[BEGIN Source material]

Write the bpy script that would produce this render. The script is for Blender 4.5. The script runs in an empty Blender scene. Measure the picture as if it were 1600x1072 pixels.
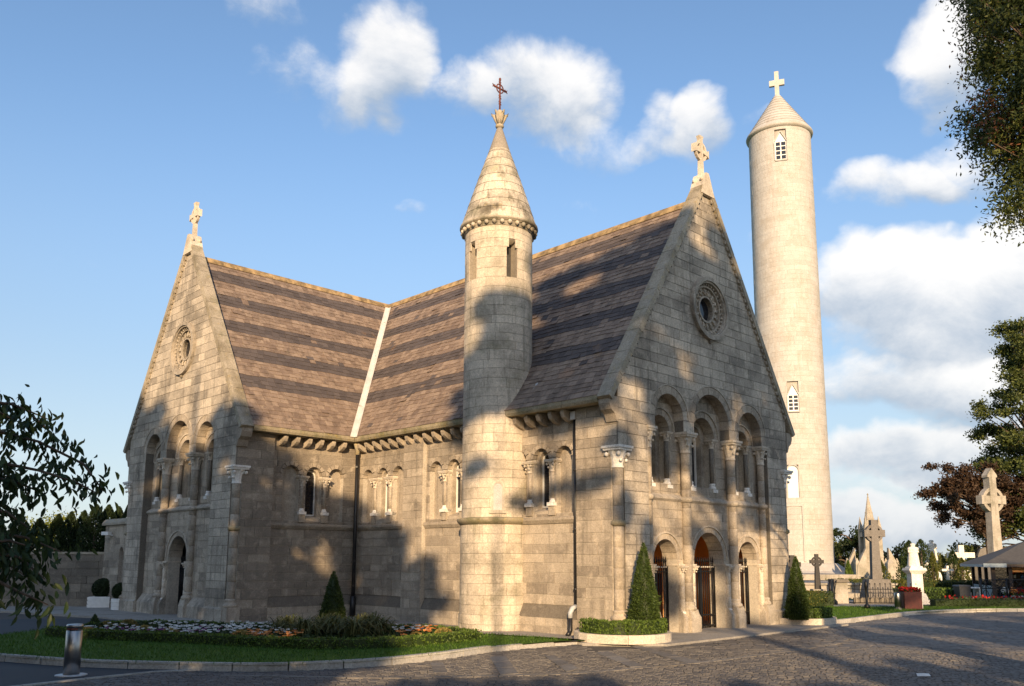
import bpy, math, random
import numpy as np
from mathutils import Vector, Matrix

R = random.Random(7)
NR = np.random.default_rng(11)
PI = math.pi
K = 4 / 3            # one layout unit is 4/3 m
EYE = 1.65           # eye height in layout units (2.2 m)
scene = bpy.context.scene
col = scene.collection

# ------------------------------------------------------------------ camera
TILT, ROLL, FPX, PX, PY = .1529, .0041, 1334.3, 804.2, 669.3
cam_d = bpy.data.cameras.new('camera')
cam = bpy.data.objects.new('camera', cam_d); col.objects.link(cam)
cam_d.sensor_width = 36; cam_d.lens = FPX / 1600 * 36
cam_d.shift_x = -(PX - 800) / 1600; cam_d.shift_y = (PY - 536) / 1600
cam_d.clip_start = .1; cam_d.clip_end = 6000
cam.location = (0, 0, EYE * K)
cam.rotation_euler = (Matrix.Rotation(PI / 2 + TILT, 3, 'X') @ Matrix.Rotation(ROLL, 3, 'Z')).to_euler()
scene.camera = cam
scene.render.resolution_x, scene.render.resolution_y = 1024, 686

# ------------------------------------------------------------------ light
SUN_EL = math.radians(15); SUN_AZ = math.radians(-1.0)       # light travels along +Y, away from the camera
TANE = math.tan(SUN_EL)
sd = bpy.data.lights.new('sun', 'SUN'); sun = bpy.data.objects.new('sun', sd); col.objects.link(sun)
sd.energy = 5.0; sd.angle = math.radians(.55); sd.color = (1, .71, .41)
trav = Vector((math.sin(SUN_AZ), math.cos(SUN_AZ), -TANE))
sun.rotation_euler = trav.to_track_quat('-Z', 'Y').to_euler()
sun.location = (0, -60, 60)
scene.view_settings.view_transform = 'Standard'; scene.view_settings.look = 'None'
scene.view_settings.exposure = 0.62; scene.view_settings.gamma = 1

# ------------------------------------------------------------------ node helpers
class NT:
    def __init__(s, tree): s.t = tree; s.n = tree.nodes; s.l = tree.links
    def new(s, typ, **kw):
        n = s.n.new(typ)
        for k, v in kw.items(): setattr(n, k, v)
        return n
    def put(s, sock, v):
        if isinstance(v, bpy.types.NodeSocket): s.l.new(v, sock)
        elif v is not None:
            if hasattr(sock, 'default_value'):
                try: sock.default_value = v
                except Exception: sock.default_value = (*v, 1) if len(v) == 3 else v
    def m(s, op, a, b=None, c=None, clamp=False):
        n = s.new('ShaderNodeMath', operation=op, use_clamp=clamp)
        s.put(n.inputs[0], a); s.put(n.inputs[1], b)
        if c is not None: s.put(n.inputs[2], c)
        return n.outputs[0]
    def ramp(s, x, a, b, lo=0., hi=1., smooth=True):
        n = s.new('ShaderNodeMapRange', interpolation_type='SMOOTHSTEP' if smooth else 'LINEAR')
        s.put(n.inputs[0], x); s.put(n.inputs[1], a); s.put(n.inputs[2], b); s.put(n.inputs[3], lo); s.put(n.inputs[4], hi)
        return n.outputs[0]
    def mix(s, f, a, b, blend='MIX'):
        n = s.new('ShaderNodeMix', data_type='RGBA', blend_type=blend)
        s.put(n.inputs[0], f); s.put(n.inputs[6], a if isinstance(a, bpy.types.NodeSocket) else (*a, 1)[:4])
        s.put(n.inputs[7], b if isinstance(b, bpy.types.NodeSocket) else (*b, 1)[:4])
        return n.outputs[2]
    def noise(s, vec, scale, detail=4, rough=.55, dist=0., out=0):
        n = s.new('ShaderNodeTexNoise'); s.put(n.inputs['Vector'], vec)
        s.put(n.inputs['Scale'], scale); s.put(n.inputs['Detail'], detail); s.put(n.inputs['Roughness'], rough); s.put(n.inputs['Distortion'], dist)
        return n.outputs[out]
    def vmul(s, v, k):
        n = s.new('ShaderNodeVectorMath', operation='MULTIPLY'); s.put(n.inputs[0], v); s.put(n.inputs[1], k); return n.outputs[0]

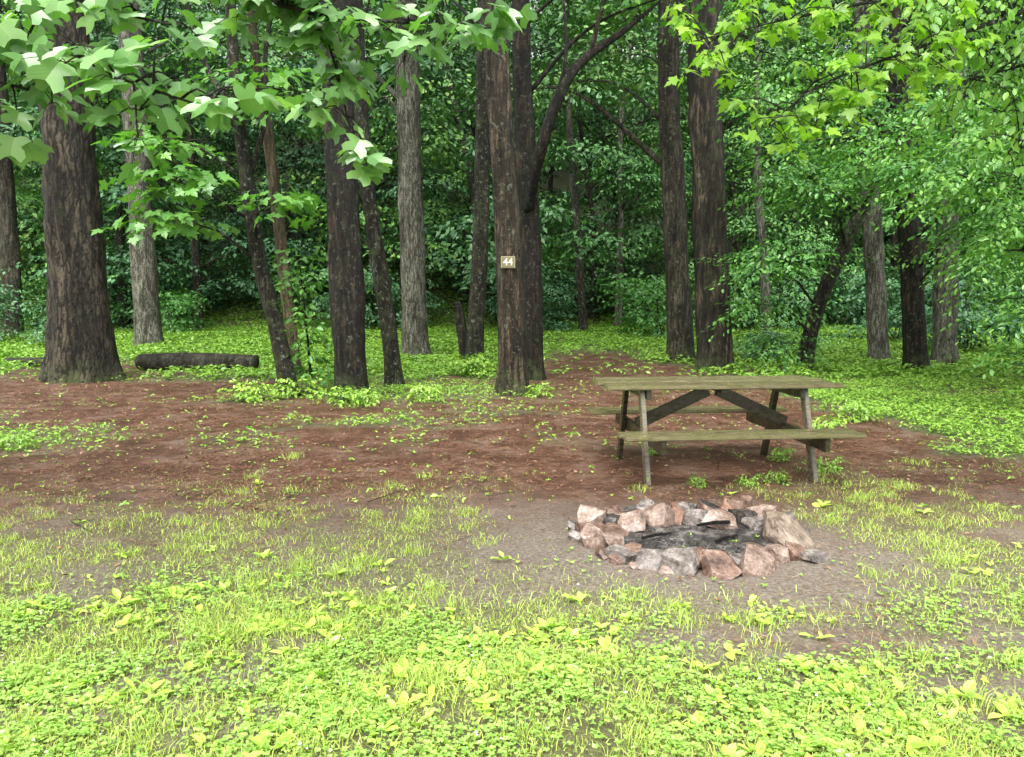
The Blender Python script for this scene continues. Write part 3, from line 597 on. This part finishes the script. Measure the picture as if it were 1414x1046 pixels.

[END Source material]

Begin at the first line of the entries above and return each line exactly, stopping after the line that contains "from mathutils import Vector, Matrix". Pictures do not belong in the copy.

Write the bpy script that would produce this render. The script is for Blender 4.5. The script runs in an empty Blender scene. Measure the picture as if it were 1600x1072 pixels.
import bpy, math, random
import numpy as np
from mathutils import Vector, Matrix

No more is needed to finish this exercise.